ZH - O senhor relata várias ocasiões em que Getúlio lidou com impasses políticos usando protelações e sinais ambíguos e apresenta as opiniões contrárias que tais expedientes provocavam em homens menos elusivos e mais impetuosos, como João Neves da Fontoura. O senhor crê que o arroubo de João Neves, ao assinar um pacto eleitoral com o governo de Minas para a eleição de 1929, levou Getúlio a reboque?
Lira Neto - Getúlio tinha uma relação muito particular com o tempo. Nunca apressava os acontecimentos. Muitas vezes, passou por hesitante, cauteloso em demasia, não raro por medroso. Mas esse era um dos traços definidores de sua ação política. Era um observador astuto do cenário que o rodeava. Só entrava em ação quando conseguia fazer uma leitura completa da conjuntura, sopesando possibilidades e riscos. Em geral, não se arriscava. Preferia aguardar o momento propício. Foi isso que lhe deu um extraordinário senso de oportunidade histórica. Foi por isso também que, mesmo quando compelido a sair da sombra pela força do pacto de Neves com os mineiros, continuou no controle da situação, em movimentos calculados para não destruir todas as pontes que pudessem lhe permitir uma margem de manobra razoável para, inclusive, recuar se fosse preciso.
ZH - Boa parte do primeiro volume é uma detalhada reconstituição do ambiente político gaúcho durante a infância e a juventude de Getúlio. Em algum momento, o senhor teve alguma dúvida se o livro estava "gaúcho demais"?
Lira Neto - Mas o primeiro volume da trilogia tinha mesmo a obrigação de ser o "mais gaúcho possível". Só entendendo o Rio Grande do Sul e suas circunstâncias históricas é possível entender a trajetória futura de Getúlio.
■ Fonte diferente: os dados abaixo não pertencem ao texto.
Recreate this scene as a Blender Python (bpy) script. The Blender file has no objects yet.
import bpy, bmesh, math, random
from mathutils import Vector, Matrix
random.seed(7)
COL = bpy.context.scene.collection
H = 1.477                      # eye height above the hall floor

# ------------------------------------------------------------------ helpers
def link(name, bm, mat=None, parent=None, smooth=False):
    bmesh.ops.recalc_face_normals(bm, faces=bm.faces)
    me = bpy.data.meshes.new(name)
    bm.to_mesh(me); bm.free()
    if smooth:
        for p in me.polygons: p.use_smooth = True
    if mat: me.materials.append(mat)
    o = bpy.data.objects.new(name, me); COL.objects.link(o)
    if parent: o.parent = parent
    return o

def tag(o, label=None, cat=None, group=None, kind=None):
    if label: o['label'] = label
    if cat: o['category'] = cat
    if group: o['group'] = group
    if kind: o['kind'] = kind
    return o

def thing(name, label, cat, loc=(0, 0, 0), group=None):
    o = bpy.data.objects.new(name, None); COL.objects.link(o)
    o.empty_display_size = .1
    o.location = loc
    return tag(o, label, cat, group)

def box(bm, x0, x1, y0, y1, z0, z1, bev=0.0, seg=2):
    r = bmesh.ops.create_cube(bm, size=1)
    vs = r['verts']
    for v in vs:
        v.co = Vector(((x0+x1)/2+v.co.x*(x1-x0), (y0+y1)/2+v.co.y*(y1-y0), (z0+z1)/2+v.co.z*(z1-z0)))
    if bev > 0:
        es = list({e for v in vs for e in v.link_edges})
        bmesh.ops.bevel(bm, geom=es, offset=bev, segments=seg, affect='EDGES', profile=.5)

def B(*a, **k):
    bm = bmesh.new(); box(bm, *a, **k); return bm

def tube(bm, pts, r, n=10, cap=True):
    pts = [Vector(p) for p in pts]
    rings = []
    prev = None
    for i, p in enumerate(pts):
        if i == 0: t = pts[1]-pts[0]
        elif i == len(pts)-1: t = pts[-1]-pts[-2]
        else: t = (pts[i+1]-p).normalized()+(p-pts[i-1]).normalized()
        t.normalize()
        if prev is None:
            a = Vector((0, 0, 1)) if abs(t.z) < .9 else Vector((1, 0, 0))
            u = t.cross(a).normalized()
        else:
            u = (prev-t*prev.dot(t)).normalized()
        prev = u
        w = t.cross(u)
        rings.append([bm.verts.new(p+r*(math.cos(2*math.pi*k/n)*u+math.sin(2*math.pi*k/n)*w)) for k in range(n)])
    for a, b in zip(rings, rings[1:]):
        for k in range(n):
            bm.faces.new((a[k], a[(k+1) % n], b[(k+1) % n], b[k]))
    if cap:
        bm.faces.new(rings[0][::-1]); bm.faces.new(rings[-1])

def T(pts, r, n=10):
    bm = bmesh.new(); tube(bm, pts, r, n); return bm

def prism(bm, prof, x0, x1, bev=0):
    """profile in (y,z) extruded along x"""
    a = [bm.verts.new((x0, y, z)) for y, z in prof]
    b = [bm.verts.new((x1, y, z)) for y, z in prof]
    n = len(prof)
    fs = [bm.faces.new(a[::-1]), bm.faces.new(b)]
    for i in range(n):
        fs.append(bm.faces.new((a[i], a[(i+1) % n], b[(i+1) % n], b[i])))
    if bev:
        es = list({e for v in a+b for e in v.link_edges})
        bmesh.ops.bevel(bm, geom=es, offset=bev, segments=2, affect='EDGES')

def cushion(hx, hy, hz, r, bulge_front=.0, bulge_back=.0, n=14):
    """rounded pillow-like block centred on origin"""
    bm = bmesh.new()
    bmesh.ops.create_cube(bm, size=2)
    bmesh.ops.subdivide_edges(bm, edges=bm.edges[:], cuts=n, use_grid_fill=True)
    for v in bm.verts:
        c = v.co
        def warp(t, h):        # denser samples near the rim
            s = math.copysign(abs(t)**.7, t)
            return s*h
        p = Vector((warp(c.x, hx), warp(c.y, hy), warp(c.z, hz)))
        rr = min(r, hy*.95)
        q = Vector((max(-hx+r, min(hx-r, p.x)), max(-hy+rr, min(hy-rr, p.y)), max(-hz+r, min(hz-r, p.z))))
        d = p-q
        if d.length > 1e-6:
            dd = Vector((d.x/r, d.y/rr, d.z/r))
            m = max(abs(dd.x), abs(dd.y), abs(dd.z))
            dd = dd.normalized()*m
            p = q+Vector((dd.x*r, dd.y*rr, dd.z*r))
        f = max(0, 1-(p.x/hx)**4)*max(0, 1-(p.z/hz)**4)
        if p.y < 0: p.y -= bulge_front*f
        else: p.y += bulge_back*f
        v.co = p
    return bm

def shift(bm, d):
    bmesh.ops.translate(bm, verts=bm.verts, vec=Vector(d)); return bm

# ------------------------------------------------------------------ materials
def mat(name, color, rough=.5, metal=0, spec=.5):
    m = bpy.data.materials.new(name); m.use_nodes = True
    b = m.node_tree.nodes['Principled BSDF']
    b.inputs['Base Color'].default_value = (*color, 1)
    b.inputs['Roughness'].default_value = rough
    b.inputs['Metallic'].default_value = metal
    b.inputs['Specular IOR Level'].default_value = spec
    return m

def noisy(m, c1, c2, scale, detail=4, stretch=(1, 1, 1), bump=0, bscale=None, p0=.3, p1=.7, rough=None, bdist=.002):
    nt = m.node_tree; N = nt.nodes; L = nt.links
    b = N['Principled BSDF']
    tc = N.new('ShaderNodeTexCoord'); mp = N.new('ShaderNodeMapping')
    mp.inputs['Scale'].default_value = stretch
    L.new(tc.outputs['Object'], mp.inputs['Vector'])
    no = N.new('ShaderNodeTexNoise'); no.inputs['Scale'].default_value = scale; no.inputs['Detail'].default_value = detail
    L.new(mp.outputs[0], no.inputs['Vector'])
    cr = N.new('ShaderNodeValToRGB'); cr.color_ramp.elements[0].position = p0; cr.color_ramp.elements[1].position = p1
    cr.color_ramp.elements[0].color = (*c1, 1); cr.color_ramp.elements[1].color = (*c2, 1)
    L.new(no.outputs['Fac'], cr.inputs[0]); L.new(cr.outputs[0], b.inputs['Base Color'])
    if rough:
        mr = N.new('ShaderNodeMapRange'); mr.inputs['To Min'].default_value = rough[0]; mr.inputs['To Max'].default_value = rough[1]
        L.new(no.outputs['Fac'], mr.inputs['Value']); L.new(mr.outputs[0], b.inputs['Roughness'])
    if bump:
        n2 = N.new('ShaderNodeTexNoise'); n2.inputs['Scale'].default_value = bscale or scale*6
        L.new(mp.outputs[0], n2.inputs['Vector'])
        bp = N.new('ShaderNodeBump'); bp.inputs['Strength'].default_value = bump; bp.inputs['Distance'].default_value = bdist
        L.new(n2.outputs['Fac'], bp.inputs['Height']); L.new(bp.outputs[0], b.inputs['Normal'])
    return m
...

Impossível compreender o getulismo sem entender antes o que foi o castilhismo-borgismo, por exemplo. Ao mesmo tempo, embora a narrativa se passe essencialmente no Rio Grande, procurei mostrar o que há de mais universal nos dramas internos nessa grande saga gaúcha. Além do mais, nunca entendi por que só a história do Rio de Janeiro e de São Paulo são consideradas "nacionais" enquanto a história dos outros Estados são tidas como "regionais".
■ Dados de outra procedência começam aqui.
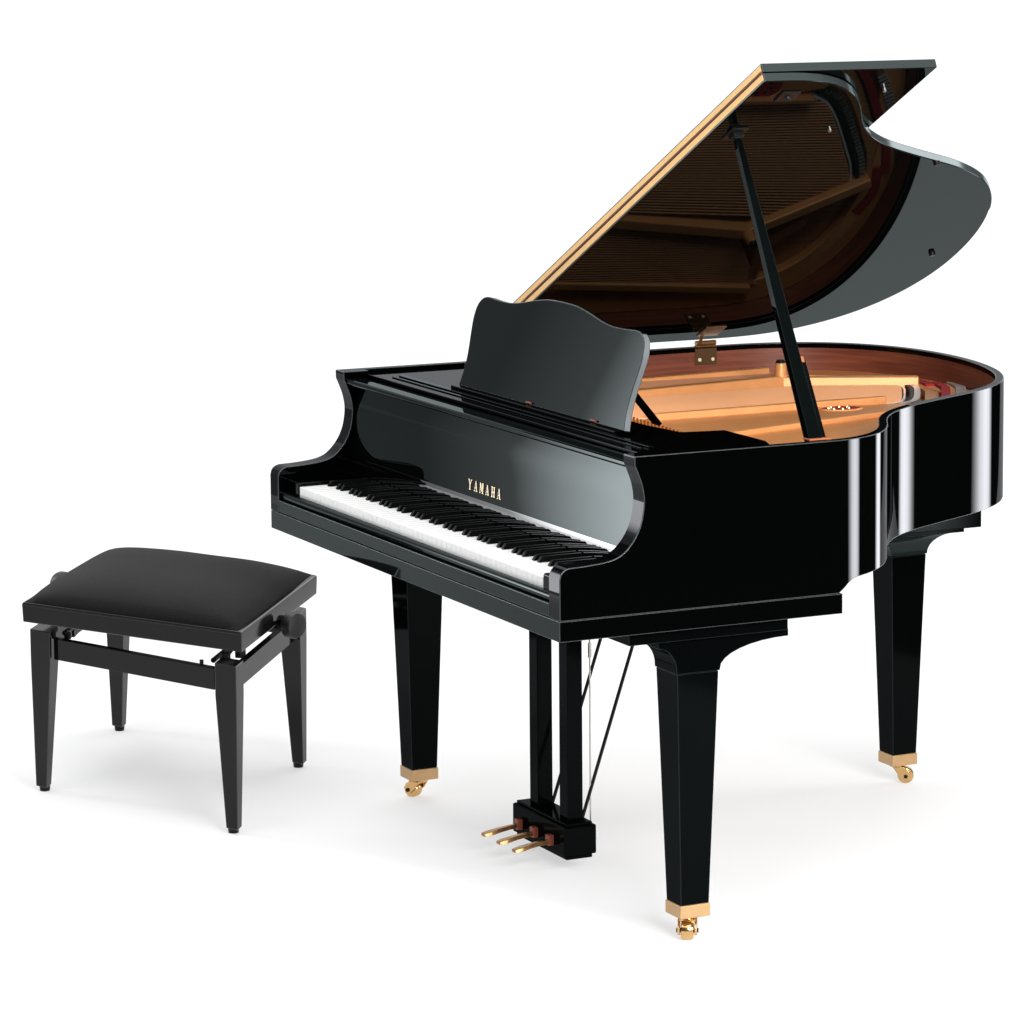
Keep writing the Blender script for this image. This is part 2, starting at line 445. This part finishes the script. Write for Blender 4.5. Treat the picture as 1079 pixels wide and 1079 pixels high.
band('felt_strip', shift(cv, .066, .074)[:6], .020, .8725, .903, M['red'], teeth=0)
band('hitch_pins', shift(cv, .088, .10)[:5], .022, .8725, .905, M['steel'], teeth=1)
band('felt_bed', shift(cv, .070, .080), .050, .8725, .8788, M['red'], teeth=1)
band('felt_strip', [(-.44, 1.415), (-.375, 1.44), (-.30, 1.425)], .022, .8725, .9015, M['red'])
band('bass_bridge', [(-.63, 1.20), (-.56, 1.20), (-.50, 1.23), (-.455, 1.29)], .026, .8725, .901, M['golddark'])
# sound hole in the treble plate: dark red felt with chrome pins
bm = bmesh.new()
R0 = [(-.045+.036*math.cos(a), 1.045+.045*math.sin(a)) for a in [2*PI*i/28 for i in range(28)]]
prism(bm, R0, 'z', .9018, .9025)
hole = finish('nose_felt', bm, M['red'], piano)
for i in range(7):
    a = i*.9; bm = bmesh.new(); rod(bm, (-.045+.018*math.cos(a), 1.04+.024*math.sin(a), .9025), (-.045+.018*math.cos(a), 1.04+.024*math.sin(a), .9055), .0045, .0035, n=8)
    finish('nose_bolt', bm, M['brass'], hole)
# bright cast rim round the hole
bm = bmesh.new()
rings = []
for i in range(29):
    a = 2*PI*i/28; c = Vector((-.045+.039*math.cos(a), 1.045+.048*math.sin(a), .902)); n = Vector((math.cos(a), math.sin(a), 0))
    rings.append([c+n*.003*math.cos(b)+Vector((0, 0, .003*math.sin(b))) for b in [2*PI*j/6 for j in range(6)]])
loft(bm, rings, cap=False)
finish('nose_ring', bm, M['gold'], piano)

# ---------------- lid
TH0 = math.radians(26.73); HX = -.735; HZ = ZT+.016; YF = .51; LT = .0185; FT = .0185
ct, st = math.cos(TH0), math.sin(TH0)
def lidp(xf, y, off):          # flat lid coordinates -> opened lid
    s = xf-HX
    return Vector((HX+s*ct-off*st, y, HZ+s*st+off*ct))
LO = offset(OUT, .014) if abs(offset(OUT, .014)[3][0]) > .73 else offset(OUT, -.014)
LO = [(x+(.006 if x > 0 else 0), y) for x, y in LO]
i0 = next(i for i, p in enumerate(LO) if p[1] > YF+.004 and p[0] > 0)
i1 = max(i for i, p in enumerate(LO) if p[1] > YF+.004)
LO = [(.750, YF)] + LO[i0:i1+1] + [(-.744, YF)]
LO = [(min(x, .750), y) for x, y in LO]
bm = bmesh.new()
a = [bm.verts.new(lidp(x, y, 0)) for x, y in LO]; b = [bm.verts.new(lidp(x, y, LT)) for x, y in LO]
bm.faces.new(a); bm.faces.new(b[::-1])
for i in range(len(a)):
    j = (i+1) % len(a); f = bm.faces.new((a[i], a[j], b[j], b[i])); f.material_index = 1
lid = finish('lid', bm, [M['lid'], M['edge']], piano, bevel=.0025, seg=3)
bm = bmesh.new()
FD = .392
fl = [(-.744, YF), (.750, YF), (.750, YF+FD), (-.744, YF+FD)]
a = [bm.verts.new(lidp(x, y, LT+.0015)) for x, y in fl]; b = [bm.verts.new(lidp(x, y, LT+.0015+FT)) for x, y in fl]
bm.faces.new(a); bm.faces.new(b[::-1])
for i in range(4):
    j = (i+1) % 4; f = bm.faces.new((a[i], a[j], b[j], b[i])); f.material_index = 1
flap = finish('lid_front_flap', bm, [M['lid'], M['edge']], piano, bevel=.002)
# brass piano hinge leaves on both fold faces
def lbox(bm, x0, x1, y0, y1, o0, o1):
    loft(bm, [[lidp(x, y0, o0), lidp(x, y1, o0), lidp(x, y1, o1), lidp(x, y0, o1)] for x in (x0, x1)])
for o0, o1 in ((.004, LT-.0025), (LT+.0045, LT+FT-.003)):
    bm = bmesh.new(); lbox(bm, -.70, .7465, YF-.0016, YF+.001, o0, o1)
    finish('hinge_leaf', bm, M['hinge'], lid)
bm = bmesh.new(); 
p0 = lidp(-.70, YF-.001, LT+.0008); p1 = lidp(.7465, YF-.001, LT+.0008); rod(bm, p0, p1, .0022, n=8)
finish('hinge_pin', bm, M['pin'], lid)
# rubber buttons and catch on the underside
for x, y in ((.30, 1.14), (-.245, 1.425)):
    bm = bmesh.new(); rod(bm, lidp(x, y, 0.0005), lidp(x, y, -.008), .008, .007, n=12)
    finish('lid_bumper', bm, M['iron'], lid)
for x, y in ((.50, .78), (.655, .83)):
    bm = bmesh.new(); rod(bm, lidp(x, y, .0195 if y > .82 else 0.0005), lidp(x, y, .012 if y > .82 else -.005), .004, n=10)
    finish('lid_screw', bm, M['steel'], lid)
# cup plate for the prop
SP = .39+.735
PX, PY = .50, .566
bm = bmesh.new()
lbox(bm, PX-.030, PX+.026, PY-.018, PY+.018, -.003, .0005)
lbox(bm, PX-.012, PX+.012, PY-.012, PY+.012, -.012, -.003)
finish('prop_cup', bm, M['iron'], lid, bevel=.0015)
bm = bmesh.new(); lbox(bm, .655, .70, .575, .615, -.003, .0005); rod(bm, lidp(.677, .595, -.003), lidp(.677, .595, -.009), .008, .005, n=12)
finish('prop_cup', bm, M['iron'], lid, bevel=.001)
# lid hinges on the bass side
for y in (.66, 1.068):
    bm = bmesh.new()
    box(bm, -.7118, -.709, y-.028, y+.028, .922, .9600)
    finish('hinge_plate', bm, M['guide2'], piano, bevel=.0008)
    bm = bmesh.new(); box(bm, -.722, -.702, y-.024, y+.024, .9636, .9665)
    rod(bm, (-.712, y-.026, .972), (-.712, y+.026, .972), .0062, n=12)
    lbox(bm, -.712, -.655, y-.022, y+.030, -.003, .0003)
    rod(bm, (-.706, y-.018, .972), (-.694, y-.018, .994), .004)
    hg = finish('lid_hinge', bm, M['hingebrass'], piano, bevel=.0008)
    for dyy in (-.017, .017):
        bm = bmesh.new(); rod(bm, (-.7093, y+dyy, .934), (-.7075, y+dyy, .934), .0042, n=10)
        finish('screw', bm, M['letter'], hg)

# prop stick
top = lidp(PX, PY, -.004); base = Vector((.700, .560, ZT-.010))
bm = bmesh.new()
ax = (top-base).normalized()
bar(bm, base, base.lerp(top, .50), .030, .020, .024, .016, side=(0, 1, 0))
bar(bm, base.lerp(top, .50), top, .024, .016, .013, .013, side=(0, 1, 0))
prop = finish('prop_stick', bm, M['front'], piano, bevel=.0012)
bm = bmesh.new()
off = Vector((-.003, .0205, 0))
bar(bm, base+off, base.lerp(top, .26)+off*.98, .010, .017, .008, .015, side=(0, 1, 0))
finish('prop_short_stick', bm, M['front'], prop, bevel=.0012)
bm = bmesh.new()
c = base.lerp(top, .265)+Vector((0, .015, 0)); bar(bm, c-ax*.006, c+ax*.006, .012, .012, side=(0, 1, 0))
finish('prop_pivot', bm, M['golddark'], prop, bevel=.0008)
bm = bmesh.new(); box(bm, base.x-.014, base.x+.012, base.y-.018, base.y+.030, ZT+.0003, ZT+.0035)
finish('prop_bracket', bm, M['golddark'], prop, bevel=.0008)
bm = bmesh.new(); bar(bm, top-ax*.012, top+ax*.002, .018, .018, side=(0, 1, 0)); finish('prop_tip', bm, M['iron'], prop, bevel=.002)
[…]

ZH - Face a momentos de encruzilhada, como aceitar a candidatura ou empreender a revolução para tomada de poder, já se percebe nas cartas e no diário de Getúlio o suicídio como última saída. A que o senhor atribui esse fatalismo da psique de Getúlio?
Lira Neto - Não tenho o instrumental necessário para fazer análises desse teor, sob pena de cair em alguma espécie de esquematismo psicológico, ou seja, em um psicologismo de botequim. Mas não há dúvida de que o suicídio foi uma saída extrema sempre cogitada, em vários momentos da trajetória de Getúlio.
ZH -Percebe-se na leitura que, apesar de tudo o que deixou anotado e escrito, Getúlio ainda é um desafio para a compreensão de sua psique complexa. Como o senhor lidou com esse desafio?
Lira Neto - As muitas ambivalências e contradições de Getúlio foram responsáveis pela construção de alguns clichês em torno de sua figura histórica. O da "eterna esfinge" é um deles. Não tive a intenção de "desvendar" Getúlio. Muito pelo contrário, trabalhei com o intuito de provocar novas interrogações sobre ele.
ZH - Vargas ainda está presente na política nacional?
Lira Neto - Respondo-lhe, a propósito, com outra pergunta. Alguém pode ter alguma dúvida sobre isso? FHC disse que é preciso virar a página histórica da Era Vargas. Portanto, a tal página ainda está aberta. Lula colocou o nome de Getúlio no Panteão dos Heróis da Pátria, e Dilma afirma que ele ajudou o Brasil a conquistar sua soberania. A CLT é alvo constante de discussões. Getúlio, para o bem e para o mal, está mais vivo do que nunca.